To get started with crypto CFDs, you must sign up with an online broker. It is important to ensure that your broker is regulated (preferably with multiple reputable agencies). CFD brokers generally operate under stricter regulatory frameworks compared to cryptocurrency exchanges.

Highly regulated brokers are mandated to hold client funds in segregated bank accounts that are completely separate from accounts that hold their operating cash flows. A good broker should also have a good trading platform. A trading platform like MT4 is user-friendly and features multiple analytical tools, advanced charting, and algorithmic trading functionality, as well as convenient mobile apps compatible with both Android and iOS.
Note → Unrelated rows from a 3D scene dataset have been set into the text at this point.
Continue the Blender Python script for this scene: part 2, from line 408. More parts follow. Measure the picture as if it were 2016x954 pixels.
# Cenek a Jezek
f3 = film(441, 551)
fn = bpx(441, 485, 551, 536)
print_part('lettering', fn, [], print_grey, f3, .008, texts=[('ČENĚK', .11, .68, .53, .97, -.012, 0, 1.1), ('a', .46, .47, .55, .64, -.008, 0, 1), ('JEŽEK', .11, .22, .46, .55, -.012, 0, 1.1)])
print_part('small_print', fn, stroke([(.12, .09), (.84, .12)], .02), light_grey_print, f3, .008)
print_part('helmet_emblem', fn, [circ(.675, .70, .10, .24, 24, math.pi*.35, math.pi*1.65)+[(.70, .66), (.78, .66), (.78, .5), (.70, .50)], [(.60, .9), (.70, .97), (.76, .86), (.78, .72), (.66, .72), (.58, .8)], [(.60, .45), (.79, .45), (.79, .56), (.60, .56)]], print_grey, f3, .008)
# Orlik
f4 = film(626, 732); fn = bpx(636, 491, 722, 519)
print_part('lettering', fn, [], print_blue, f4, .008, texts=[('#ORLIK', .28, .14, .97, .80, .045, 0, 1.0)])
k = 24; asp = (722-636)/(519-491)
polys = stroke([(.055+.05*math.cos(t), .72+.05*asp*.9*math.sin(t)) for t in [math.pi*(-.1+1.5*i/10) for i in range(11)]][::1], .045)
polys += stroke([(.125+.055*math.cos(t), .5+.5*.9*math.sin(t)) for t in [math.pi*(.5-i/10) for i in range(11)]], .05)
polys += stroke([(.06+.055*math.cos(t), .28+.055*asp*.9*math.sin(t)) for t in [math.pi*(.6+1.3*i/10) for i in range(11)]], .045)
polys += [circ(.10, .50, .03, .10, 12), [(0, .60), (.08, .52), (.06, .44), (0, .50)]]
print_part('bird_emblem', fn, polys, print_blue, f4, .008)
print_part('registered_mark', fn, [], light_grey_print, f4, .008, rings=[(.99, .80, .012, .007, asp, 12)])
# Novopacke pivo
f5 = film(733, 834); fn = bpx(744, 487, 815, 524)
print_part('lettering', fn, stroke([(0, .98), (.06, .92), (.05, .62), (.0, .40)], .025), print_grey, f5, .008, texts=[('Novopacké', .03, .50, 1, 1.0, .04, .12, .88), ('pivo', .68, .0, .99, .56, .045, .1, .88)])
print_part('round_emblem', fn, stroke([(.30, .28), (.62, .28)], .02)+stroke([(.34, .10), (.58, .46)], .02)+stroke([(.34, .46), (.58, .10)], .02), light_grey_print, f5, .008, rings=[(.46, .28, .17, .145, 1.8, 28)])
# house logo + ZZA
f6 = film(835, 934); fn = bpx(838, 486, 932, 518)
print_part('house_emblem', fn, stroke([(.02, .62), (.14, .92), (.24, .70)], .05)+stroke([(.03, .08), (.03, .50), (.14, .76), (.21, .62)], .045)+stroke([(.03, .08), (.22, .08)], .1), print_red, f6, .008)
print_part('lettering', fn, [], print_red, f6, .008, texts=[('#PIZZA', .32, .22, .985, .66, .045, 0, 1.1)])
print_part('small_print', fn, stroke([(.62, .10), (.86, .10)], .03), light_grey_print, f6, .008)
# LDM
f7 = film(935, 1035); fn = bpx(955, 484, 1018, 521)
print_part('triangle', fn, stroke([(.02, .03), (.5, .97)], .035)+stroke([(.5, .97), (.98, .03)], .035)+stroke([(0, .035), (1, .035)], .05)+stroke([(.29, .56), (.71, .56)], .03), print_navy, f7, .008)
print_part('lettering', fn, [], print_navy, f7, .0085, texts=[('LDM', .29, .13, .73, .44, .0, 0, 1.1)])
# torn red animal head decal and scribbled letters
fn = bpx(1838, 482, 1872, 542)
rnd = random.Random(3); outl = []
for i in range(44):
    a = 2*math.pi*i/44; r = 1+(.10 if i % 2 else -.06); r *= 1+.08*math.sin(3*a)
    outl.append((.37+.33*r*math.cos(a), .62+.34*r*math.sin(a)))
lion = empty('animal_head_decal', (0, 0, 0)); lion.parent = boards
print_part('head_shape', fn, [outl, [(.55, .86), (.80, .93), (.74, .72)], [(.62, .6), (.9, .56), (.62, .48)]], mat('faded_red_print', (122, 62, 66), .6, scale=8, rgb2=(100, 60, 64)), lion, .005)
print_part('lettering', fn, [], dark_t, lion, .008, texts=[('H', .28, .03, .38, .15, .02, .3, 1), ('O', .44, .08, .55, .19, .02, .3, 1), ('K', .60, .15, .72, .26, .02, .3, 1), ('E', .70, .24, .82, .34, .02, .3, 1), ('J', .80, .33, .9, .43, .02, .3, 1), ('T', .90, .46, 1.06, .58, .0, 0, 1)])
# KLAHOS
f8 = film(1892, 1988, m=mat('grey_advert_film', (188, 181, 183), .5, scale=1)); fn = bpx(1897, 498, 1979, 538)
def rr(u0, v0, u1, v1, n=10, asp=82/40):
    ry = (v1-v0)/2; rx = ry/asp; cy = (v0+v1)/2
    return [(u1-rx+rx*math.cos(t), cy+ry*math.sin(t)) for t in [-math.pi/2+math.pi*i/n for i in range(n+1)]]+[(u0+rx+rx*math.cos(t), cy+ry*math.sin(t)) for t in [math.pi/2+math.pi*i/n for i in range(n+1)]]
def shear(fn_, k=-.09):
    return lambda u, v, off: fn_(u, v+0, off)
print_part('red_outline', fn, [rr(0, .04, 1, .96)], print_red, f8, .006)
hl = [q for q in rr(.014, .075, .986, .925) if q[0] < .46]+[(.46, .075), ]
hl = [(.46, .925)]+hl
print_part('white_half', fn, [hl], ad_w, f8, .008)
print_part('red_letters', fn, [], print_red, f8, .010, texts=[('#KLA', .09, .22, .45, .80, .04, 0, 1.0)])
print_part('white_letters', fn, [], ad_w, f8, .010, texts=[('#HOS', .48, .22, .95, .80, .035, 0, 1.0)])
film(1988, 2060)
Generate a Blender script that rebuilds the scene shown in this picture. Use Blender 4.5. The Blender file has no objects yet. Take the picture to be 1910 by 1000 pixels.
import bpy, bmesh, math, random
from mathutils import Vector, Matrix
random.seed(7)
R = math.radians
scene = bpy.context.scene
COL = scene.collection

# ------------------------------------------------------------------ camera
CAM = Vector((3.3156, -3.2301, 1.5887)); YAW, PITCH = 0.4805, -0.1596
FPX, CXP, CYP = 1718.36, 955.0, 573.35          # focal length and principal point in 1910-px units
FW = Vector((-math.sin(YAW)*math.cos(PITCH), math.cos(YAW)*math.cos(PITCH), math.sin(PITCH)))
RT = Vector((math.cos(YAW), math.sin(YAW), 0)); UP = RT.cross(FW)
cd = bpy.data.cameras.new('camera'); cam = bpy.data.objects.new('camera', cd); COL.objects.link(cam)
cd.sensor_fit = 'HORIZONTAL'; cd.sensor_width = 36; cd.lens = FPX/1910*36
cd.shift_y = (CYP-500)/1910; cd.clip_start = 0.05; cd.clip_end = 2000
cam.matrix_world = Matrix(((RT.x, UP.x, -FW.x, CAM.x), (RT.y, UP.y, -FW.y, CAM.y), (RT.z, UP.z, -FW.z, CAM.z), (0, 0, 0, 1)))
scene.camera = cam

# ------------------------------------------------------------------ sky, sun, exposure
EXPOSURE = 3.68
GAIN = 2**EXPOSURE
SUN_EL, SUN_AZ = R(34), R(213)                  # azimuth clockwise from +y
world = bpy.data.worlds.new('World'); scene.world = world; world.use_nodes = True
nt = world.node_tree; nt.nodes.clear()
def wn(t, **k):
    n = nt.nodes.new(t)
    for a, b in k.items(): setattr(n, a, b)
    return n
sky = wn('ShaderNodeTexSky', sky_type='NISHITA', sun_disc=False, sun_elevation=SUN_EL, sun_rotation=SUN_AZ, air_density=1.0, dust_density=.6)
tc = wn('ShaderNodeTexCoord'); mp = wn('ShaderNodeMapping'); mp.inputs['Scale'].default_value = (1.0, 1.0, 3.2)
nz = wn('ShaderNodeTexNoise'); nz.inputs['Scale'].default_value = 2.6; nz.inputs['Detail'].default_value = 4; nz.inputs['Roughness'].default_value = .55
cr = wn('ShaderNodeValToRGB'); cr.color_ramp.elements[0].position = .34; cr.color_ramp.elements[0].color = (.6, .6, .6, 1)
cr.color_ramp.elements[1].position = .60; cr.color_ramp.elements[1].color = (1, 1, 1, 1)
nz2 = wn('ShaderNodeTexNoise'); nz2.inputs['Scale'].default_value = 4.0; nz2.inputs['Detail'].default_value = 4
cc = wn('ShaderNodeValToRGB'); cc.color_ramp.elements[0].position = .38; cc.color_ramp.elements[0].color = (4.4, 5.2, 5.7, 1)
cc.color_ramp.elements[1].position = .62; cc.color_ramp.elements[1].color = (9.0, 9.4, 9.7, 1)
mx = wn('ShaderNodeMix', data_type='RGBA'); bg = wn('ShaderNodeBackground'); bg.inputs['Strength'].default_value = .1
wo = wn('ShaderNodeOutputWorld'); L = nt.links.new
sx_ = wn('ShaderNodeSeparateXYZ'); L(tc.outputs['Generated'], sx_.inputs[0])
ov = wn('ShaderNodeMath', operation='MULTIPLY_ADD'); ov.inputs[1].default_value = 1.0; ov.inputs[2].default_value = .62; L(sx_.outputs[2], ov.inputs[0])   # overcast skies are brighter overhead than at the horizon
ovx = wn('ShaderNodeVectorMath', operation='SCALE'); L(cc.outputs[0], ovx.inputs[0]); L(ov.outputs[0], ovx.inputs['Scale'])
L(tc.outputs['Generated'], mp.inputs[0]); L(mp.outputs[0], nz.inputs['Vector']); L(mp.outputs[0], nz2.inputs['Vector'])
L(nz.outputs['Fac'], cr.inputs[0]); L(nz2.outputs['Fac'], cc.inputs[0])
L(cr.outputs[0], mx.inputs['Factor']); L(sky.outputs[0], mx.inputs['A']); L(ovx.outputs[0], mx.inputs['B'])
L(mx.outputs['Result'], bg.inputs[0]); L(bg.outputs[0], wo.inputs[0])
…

Additionally, good brokers also provide their traders with plenty of educational materials and other practical trading resources to help them exploit opportunities in the market effectively.

Final Words

The crypto markets have experienced turmoil since the start of 2022. The FTX collapse highlighted how negative headlines are a huge source of risk for investors in this space. But a surge in volatility can also present opportunities for savvy investors.

By exploring alternative ways of trading cryptocurrencies such as CFDs, investors can avoid the fate that befell those that were heavily invested in FTX. Cryptocurrencies remain unique financial assets and gaining exposure to them the right way can help investors cap risks and enhance their profit potential.